• [Your task]: Scan the lines below for the word "from". Copy each line you find it in.

-- begin Source material --

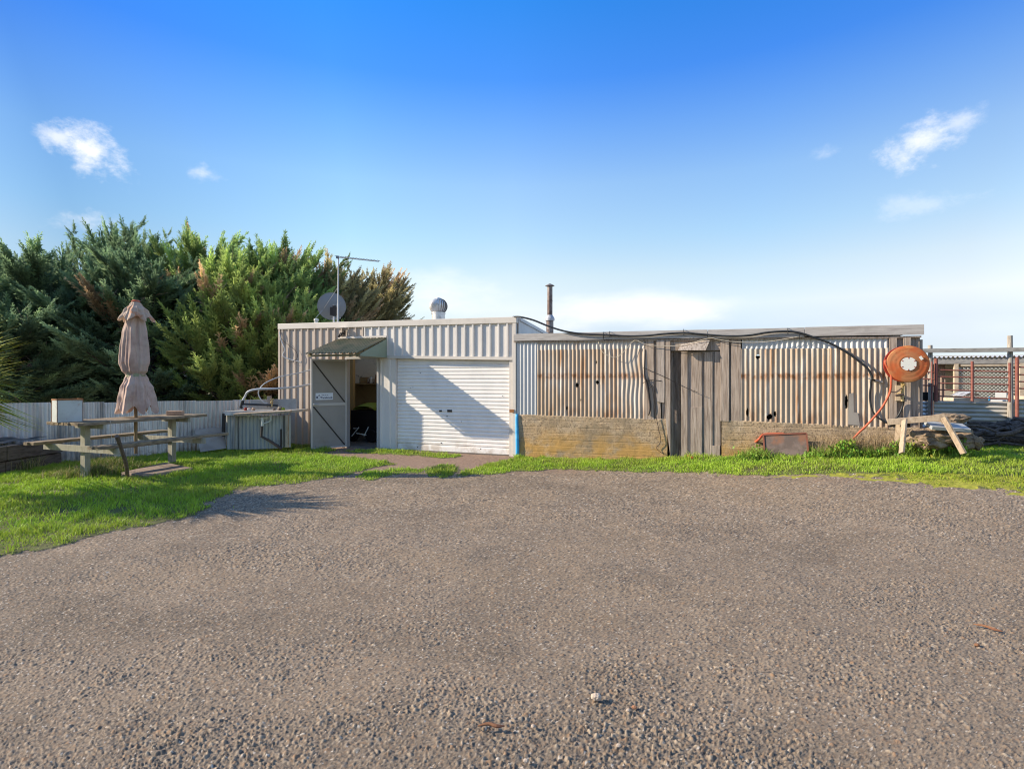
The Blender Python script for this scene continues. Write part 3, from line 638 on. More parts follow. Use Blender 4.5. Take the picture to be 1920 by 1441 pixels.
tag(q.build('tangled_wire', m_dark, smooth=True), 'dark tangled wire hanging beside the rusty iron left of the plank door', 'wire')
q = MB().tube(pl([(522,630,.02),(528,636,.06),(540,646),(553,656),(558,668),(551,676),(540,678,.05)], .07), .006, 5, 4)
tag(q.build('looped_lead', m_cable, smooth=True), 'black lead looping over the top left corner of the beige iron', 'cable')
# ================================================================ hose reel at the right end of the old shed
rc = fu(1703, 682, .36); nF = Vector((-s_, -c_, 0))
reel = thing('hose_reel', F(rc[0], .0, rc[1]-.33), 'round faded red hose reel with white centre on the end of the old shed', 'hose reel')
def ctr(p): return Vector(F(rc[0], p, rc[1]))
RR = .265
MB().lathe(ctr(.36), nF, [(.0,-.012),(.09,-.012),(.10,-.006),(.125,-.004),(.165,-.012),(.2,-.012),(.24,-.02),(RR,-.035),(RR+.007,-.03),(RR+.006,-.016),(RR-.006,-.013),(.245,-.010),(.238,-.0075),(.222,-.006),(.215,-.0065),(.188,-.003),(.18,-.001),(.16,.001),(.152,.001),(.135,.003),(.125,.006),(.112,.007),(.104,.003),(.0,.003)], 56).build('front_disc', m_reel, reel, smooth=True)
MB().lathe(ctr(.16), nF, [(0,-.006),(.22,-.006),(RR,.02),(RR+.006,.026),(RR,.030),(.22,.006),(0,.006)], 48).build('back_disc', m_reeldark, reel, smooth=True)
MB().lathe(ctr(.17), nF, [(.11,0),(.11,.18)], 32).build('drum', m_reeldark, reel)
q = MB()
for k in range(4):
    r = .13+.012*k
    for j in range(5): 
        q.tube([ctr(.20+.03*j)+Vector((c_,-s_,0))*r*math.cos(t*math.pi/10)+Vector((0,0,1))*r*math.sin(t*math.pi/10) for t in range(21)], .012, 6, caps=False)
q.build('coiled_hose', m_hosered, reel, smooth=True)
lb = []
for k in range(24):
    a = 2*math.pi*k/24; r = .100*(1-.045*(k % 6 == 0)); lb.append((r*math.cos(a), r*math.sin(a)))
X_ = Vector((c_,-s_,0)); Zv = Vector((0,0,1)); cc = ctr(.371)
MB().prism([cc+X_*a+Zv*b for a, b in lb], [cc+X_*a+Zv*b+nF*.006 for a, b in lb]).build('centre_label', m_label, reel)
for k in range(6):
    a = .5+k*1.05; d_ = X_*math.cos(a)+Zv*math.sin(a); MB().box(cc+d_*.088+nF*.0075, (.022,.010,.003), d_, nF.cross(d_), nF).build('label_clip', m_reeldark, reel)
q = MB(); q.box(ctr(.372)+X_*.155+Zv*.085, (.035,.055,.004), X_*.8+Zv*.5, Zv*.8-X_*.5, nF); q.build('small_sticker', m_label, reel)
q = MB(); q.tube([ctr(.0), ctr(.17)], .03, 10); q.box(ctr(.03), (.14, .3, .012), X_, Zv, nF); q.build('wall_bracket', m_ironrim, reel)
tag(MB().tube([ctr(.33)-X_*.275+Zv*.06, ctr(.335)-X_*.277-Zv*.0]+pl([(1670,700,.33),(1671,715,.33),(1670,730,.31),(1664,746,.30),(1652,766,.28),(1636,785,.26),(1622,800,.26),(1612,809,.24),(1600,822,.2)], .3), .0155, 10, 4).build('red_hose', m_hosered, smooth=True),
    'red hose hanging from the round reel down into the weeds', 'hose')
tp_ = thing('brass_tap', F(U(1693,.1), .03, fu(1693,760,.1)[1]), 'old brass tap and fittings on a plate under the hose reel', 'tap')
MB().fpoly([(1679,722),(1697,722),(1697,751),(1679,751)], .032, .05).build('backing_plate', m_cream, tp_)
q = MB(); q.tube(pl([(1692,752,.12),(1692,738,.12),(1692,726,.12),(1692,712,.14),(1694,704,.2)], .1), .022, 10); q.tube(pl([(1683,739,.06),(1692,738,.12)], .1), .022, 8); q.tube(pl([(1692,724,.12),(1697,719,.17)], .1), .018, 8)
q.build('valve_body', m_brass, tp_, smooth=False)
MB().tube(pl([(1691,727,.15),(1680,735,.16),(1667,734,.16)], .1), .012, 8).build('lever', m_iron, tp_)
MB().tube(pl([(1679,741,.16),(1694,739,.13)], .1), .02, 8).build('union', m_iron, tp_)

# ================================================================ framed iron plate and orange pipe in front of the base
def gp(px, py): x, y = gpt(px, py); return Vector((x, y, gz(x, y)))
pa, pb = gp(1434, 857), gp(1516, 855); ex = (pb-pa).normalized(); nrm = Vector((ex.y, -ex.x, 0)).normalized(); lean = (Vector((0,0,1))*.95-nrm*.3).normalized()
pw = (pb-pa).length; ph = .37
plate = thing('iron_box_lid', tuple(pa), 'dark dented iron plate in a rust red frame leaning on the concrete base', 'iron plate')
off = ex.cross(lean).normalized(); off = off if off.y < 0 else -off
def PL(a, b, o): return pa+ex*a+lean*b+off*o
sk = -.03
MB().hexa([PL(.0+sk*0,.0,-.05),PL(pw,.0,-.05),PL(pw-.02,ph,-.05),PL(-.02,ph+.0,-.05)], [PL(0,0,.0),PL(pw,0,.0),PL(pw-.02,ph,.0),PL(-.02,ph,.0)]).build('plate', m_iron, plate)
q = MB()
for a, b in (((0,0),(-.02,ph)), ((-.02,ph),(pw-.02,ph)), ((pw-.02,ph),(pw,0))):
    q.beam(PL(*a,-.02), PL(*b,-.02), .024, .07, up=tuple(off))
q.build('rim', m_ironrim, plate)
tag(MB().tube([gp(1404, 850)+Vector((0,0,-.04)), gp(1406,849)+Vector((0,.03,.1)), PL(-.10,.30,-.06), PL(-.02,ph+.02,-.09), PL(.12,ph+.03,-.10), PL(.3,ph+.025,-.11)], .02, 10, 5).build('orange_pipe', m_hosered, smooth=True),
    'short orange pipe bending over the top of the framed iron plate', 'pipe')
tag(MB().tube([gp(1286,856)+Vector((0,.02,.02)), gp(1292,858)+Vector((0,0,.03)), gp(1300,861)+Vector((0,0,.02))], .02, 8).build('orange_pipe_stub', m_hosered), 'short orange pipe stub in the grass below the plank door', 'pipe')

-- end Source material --

• [Exercise response]:
The Blender Python script for this scene continues. Write part 3, from line 638 on. More parts follow. Use Blender 4.5. Take the picture to be 1920 by 1441 pixels.
    'red hose hanging from the round reel down into the weeds', 'hose')